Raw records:
==*==

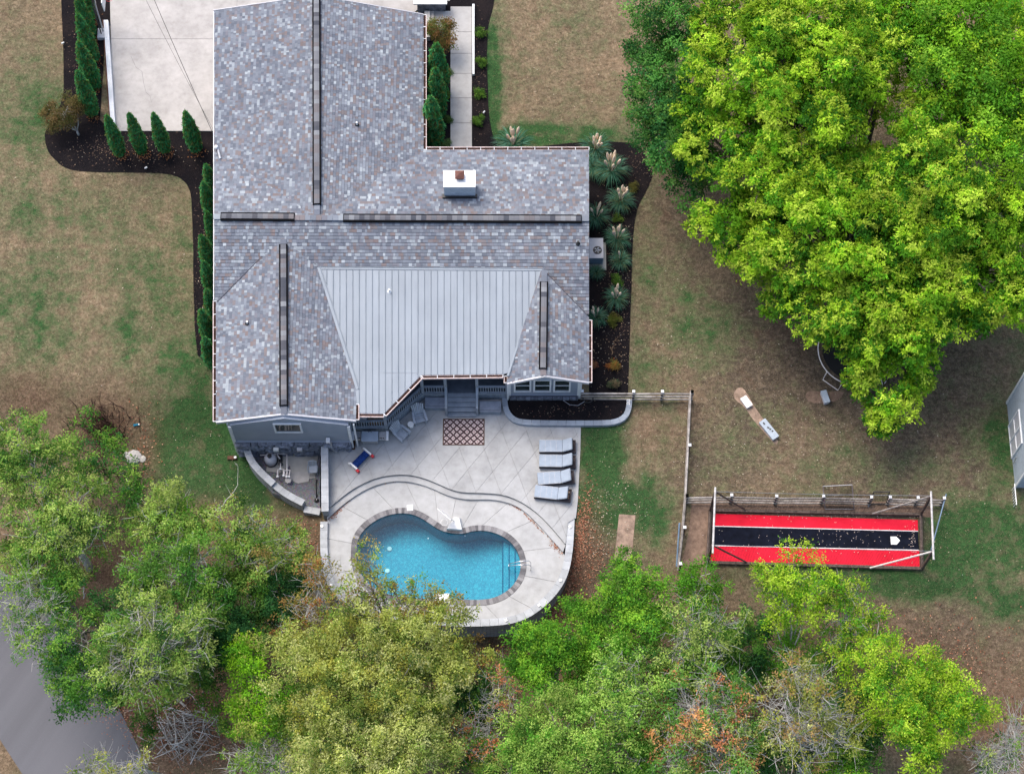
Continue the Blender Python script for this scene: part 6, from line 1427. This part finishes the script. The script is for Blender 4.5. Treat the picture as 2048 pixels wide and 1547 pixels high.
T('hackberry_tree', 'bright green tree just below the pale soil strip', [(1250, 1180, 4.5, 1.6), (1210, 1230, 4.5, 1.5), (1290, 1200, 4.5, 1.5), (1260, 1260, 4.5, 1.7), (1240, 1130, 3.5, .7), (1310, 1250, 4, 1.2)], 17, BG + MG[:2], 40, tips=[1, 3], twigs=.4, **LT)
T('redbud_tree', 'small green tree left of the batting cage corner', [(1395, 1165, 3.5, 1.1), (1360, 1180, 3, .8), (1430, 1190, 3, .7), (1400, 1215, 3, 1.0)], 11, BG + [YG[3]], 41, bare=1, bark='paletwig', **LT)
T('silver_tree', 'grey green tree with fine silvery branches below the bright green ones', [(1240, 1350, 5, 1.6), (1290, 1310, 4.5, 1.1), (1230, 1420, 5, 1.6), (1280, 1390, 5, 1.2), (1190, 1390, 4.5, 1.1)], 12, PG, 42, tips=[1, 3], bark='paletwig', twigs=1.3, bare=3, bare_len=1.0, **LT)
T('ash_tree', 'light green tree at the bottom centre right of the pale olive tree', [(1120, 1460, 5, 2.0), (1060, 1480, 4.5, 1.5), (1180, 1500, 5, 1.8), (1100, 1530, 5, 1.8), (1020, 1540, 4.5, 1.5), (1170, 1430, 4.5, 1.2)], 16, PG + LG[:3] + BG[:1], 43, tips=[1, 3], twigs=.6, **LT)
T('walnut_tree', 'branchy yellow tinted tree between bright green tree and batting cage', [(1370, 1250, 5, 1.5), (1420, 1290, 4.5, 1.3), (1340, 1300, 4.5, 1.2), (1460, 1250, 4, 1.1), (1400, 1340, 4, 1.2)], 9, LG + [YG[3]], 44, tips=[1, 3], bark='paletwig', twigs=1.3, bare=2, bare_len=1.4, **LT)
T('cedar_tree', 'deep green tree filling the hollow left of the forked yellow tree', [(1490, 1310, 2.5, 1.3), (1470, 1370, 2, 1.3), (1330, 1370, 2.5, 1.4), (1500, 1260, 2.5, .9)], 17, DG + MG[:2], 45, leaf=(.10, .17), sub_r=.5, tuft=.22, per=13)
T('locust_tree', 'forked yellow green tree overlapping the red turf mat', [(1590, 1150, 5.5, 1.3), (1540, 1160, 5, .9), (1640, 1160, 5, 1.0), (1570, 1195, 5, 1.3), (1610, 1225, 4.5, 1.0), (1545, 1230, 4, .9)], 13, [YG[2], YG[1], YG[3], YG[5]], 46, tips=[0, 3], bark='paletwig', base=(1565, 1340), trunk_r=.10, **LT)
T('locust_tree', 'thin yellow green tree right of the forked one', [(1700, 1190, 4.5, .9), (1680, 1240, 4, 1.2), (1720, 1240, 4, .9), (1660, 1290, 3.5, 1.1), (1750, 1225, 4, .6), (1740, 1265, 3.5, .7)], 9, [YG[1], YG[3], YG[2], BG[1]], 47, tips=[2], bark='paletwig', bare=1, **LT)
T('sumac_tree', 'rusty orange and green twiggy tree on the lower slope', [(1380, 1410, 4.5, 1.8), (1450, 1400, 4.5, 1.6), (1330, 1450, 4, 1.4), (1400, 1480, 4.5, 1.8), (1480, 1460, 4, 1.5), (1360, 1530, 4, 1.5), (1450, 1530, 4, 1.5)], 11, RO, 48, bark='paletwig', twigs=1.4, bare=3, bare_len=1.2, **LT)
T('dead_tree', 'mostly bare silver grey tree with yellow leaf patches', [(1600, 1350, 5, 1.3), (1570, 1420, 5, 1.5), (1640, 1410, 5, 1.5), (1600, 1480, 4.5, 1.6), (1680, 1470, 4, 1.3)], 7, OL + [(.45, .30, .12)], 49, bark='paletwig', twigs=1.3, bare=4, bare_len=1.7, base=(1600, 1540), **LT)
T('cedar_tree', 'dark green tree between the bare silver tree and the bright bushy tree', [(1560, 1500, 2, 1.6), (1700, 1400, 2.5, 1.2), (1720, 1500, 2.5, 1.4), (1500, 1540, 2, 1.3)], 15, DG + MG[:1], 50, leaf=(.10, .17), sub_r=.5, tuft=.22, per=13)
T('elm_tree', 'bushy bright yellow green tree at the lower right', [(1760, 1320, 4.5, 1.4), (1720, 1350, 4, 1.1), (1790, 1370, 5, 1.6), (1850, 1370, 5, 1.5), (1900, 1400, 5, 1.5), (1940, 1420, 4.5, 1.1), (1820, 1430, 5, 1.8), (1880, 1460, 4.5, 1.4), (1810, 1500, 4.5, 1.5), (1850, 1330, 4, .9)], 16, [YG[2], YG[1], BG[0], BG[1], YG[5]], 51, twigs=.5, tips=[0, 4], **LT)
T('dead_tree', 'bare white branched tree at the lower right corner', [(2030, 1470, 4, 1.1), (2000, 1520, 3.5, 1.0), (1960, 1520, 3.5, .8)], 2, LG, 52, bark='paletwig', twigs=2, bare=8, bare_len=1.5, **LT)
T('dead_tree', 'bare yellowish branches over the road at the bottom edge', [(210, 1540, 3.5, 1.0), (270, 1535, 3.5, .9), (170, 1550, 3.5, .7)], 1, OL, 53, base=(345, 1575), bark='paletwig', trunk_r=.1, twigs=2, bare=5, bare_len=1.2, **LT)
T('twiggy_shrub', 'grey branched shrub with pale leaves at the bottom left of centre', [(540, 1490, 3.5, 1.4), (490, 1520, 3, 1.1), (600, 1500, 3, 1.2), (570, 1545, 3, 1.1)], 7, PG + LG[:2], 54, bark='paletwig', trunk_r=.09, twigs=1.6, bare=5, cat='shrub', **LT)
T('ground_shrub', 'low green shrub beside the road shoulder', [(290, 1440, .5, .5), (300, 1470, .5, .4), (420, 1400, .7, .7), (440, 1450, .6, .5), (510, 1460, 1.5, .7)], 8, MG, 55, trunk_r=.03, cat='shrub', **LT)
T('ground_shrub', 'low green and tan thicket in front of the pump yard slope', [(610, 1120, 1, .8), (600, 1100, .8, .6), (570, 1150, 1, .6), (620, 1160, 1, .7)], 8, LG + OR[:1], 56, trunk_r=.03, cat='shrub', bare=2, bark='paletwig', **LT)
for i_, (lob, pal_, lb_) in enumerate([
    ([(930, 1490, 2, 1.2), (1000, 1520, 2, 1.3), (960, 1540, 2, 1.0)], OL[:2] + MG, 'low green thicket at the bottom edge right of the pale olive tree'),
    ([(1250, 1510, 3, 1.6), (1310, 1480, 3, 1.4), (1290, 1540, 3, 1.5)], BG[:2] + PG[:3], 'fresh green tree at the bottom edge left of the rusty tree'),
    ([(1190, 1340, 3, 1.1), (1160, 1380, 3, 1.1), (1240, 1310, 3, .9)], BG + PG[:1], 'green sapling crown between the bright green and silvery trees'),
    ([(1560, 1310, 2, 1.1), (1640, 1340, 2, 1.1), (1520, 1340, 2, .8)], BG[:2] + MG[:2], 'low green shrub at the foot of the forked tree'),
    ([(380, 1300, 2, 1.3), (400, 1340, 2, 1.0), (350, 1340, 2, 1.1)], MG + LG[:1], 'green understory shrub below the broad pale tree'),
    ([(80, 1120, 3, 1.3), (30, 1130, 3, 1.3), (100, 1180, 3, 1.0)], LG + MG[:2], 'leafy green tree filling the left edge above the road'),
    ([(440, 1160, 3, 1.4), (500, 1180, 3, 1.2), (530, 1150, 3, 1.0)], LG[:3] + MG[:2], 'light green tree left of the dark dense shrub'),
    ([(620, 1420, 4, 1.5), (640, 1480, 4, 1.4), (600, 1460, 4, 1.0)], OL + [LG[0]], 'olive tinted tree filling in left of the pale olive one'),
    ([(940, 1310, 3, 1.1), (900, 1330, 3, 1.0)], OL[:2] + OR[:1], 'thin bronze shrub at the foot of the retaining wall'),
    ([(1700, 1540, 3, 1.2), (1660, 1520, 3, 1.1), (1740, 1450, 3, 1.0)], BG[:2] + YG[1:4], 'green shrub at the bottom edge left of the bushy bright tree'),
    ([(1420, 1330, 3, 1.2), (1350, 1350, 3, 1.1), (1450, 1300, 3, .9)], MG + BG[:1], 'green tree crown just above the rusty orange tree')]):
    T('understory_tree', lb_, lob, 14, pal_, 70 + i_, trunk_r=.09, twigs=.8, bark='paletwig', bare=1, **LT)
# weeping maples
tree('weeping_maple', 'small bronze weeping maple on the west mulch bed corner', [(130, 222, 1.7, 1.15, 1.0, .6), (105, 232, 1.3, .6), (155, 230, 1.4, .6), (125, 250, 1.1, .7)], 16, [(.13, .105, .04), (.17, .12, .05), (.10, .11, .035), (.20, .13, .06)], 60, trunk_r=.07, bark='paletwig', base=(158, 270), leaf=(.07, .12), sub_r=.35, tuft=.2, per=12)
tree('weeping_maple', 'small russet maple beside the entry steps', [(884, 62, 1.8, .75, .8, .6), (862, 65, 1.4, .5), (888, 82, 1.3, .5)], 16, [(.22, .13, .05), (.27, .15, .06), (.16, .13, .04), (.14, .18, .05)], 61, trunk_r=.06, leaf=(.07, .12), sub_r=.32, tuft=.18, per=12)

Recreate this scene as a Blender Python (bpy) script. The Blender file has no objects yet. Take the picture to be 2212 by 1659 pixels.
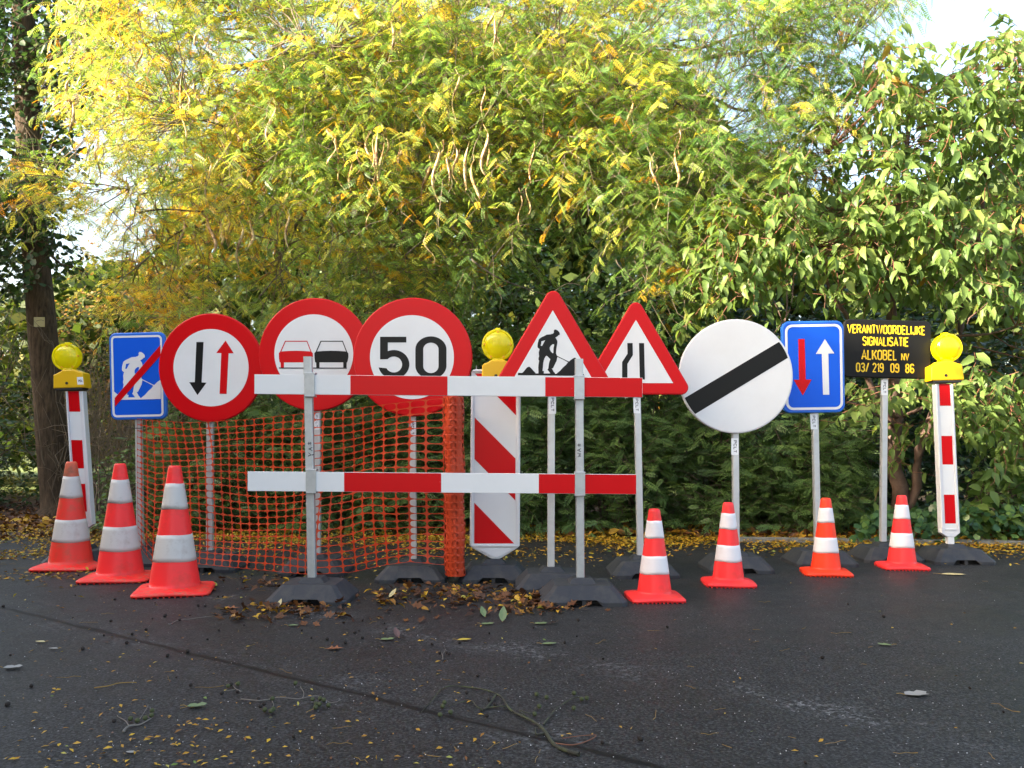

==*==

§ Task:
Extract from the data every line where "Blender" shows up.

§ Result below:
Continue the Blender Python script for this scene: part 6, from line 1427. This part finishes the script. The script is for Blender 4.5. Treat the picture as 2048 pixels wide and 1547 pixels high.
Recreate this scene as a Blender Python (bpy) script. The Blender file has no objects yet. Take the picture to be 2212 by 1659 pixels.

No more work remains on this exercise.